• [DATA]
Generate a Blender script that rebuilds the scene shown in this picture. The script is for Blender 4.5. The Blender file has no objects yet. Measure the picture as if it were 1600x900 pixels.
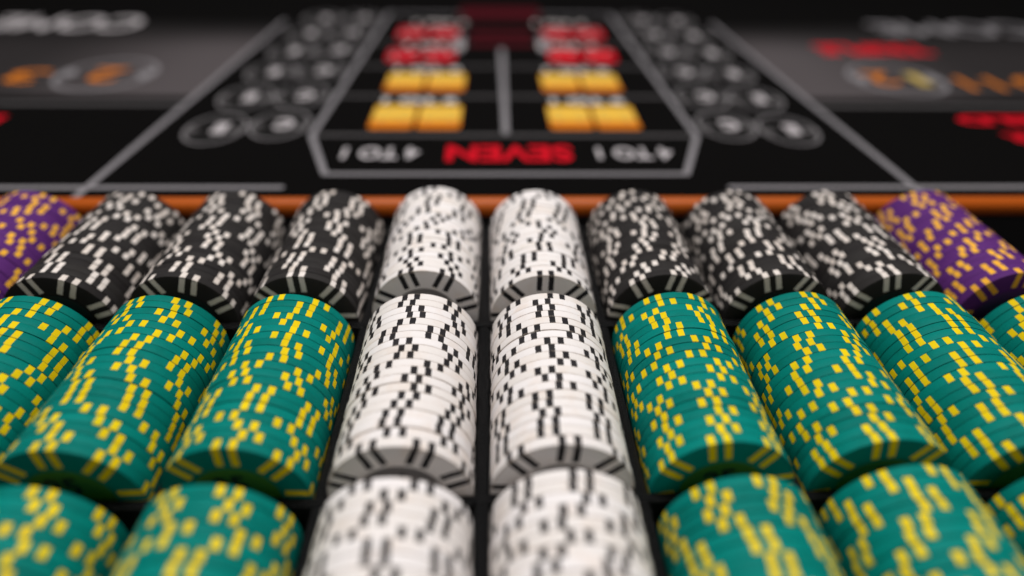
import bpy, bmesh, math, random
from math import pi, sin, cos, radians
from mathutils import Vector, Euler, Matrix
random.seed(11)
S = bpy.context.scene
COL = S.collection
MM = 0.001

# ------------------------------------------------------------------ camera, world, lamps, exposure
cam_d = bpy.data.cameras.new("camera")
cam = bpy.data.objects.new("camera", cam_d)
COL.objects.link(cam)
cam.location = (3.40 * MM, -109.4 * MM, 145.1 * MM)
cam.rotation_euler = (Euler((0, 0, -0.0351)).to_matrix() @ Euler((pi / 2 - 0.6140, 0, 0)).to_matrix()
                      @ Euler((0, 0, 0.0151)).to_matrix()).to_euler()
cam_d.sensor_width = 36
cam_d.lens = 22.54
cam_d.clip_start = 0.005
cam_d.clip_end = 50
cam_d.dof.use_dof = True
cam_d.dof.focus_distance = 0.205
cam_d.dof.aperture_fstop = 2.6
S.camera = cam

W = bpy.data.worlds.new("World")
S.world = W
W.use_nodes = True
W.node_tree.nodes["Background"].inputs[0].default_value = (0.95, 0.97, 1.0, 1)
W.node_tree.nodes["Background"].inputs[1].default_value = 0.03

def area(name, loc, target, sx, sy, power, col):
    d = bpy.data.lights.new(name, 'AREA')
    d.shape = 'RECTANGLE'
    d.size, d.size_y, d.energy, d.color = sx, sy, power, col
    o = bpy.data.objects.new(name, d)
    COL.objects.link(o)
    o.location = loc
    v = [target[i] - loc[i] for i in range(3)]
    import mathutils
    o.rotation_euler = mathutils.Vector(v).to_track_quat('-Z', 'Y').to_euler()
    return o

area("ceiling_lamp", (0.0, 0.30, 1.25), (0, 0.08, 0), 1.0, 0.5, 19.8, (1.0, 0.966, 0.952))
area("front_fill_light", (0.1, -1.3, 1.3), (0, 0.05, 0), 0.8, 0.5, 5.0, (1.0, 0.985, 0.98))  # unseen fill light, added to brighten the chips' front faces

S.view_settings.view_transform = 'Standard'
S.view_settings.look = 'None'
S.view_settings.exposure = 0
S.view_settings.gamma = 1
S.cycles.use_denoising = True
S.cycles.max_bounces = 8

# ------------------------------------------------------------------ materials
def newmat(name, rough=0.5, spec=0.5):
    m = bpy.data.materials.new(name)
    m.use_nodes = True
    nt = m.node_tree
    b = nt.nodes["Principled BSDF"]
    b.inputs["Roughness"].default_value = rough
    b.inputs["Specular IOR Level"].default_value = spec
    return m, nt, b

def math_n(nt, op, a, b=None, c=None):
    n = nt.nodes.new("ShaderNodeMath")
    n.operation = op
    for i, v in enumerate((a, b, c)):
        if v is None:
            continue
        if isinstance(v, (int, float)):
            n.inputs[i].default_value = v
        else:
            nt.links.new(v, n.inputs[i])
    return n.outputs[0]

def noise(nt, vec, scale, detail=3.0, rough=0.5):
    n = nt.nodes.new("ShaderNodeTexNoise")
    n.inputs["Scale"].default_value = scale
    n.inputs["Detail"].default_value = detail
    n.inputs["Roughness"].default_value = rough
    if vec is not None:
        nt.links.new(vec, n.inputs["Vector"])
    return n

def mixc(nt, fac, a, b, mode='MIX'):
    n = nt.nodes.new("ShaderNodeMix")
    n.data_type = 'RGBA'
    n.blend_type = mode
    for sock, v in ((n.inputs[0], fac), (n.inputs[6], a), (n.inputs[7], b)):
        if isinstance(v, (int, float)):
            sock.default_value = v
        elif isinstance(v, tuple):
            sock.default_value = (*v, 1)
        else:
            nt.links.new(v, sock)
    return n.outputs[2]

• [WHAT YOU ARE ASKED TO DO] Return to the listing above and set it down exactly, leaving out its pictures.

• [SOLVED PROBLEM]
Generate a Blender script that rebuilds the scene shown in this picture. The script is for Blender 4.5. The Blender file has no objects yet. Measure the picture as if it were 1600x900 pixels.
import bpy, bmesh, math, random
from math import pi, sin, cos, radians
from mathutils import Vector, Euler, Matrix
random.seed(11)
S = bpy.context.scene
COL = S.collection
MM = 0.001

# ------------------------------------------------------------------ camera, world, lamps, exposure
cam_d = bpy.data.cameras.new("camera")
cam = bpy.data.objects.new("camera", cam_d)
COL.objects.link(cam)
cam.location = (3.40 * MM, -109.4 * MM, 145.1 * MM)
cam.rotation_euler = (Euler((0, 0, -0.0351)).to_matrix() @ Euler((pi / 2 - 0.6140, 0, 0)).to_matrix()
                      @ Euler((0, 0, 0.0151)).to_matrix()).to_euler()
cam_d.sensor_width = 36
cam_d.lens = 22.54
cam_d.clip_start = 0.005
cam_d.clip_end = 50
cam_d.dof.use_dof = True
cam_d.dof.focus_distance = 0.205
cam_d.dof.aperture_fstop = 2.6
S.camera = cam

W = bpy.data.worlds.new("World")
S.world = W
W.use_nodes = True
W.node_tree.nodes["Background"].inputs[0].default_value = (0.95, 0.97, 1.0, 1)
W.node_tree.nodes["Background"].inputs[1].default_value = 0.03

def area(name, loc, target, sx, sy, power, col):
    d = bpy.data.lights.new(name, 'AREA')
    d.shape = 'RECTANGLE'
    d.size, d.size_y, d.energy, d.color = sx, sy, power, col
    o = bpy.data.objects.new(name, d)
    COL.objects.link(o)
    o.location = loc
    v = [target[i] - loc[i] for i in range(3)]
    import mathutils
    o.rotation_euler = mathutils.Vector(v).to_track_quat('-Z', 'Y').to_euler()
    return o

area("ceiling_lamp", (0.0, 0.30, 1.25), (0, 0.08, 0), 1.0, 0.5, 19.8, (1.0, 0.966, 0.952))
area("front_fill_light", (0.1, -1.3, 1.3), (0, 0.05, 0), 0.8, 0.5, 5.0, (1.0, 0.985, 0.98))  # unseen fill light, added to brighten the chips' front faces

S.view_settings.view_transform = 'Standard'
S.view_settings.look = 'None'
S.view_settings.exposure = 0
S.view_settings.gamma = 1
S.cycles.use_denoising = True
S.cycles.max_bounces = 8

# ------------------------------------------------------------------ materials
def newmat(name, rough=0.5, spec=0.5):
    m = bpy.data.materials.new(name)
    m.use_nodes = True
    nt = m.node_tree
    b = nt.nodes["Principled BSDF"]
    b.inputs["Roughness"].default_value = rough
    b.inputs["Specular IOR Level"].default_value = spec
    return m, nt, b

def math_n(nt, op, a, b=None, c=None):
    n = nt.nodes.new("ShaderNodeMath")
    n.operation = op
    for i, v in enumerate((a, b, c)):
        if v is None:
            continue
        if isinstance(v, (int, float)):
            n.inputs[i].default_value = v
        else:
            nt.links.new(v, n.inputs[i])
    return n.outputs[0]

def noise(nt, vec, scale, detail=3.0, rough=0.5):
    n = nt.nodes.new("ShaderNodeTexNoise")
    n.inputs["Scale"].default_value = scale
    n.inputs["Detail"].default_value = detail
    n.inputs["Roughness"].default_value = rough
    if vec is not None:
        nt.links.new(vec, n.inputs["Vector"])
    return n

def mixc(nt, fac, a, b, mode='MIX'):
    n = nt.nodes.new("ShaderNodeMix")
    n.data_type = 'RGBA'
    n.blend_type = mode
    for sock, v in ((n.inputs[0], fac), (n.inputs[6], a), (n.inputs[7], b)):
        if isinstance(v, (int, float)):
            sock.default_value = v
        elif isinstance(v, tuple):
            sock.default_value = (*v, 1)
        else:
            nt.links.new(v, sock)
    return n.outputs[2]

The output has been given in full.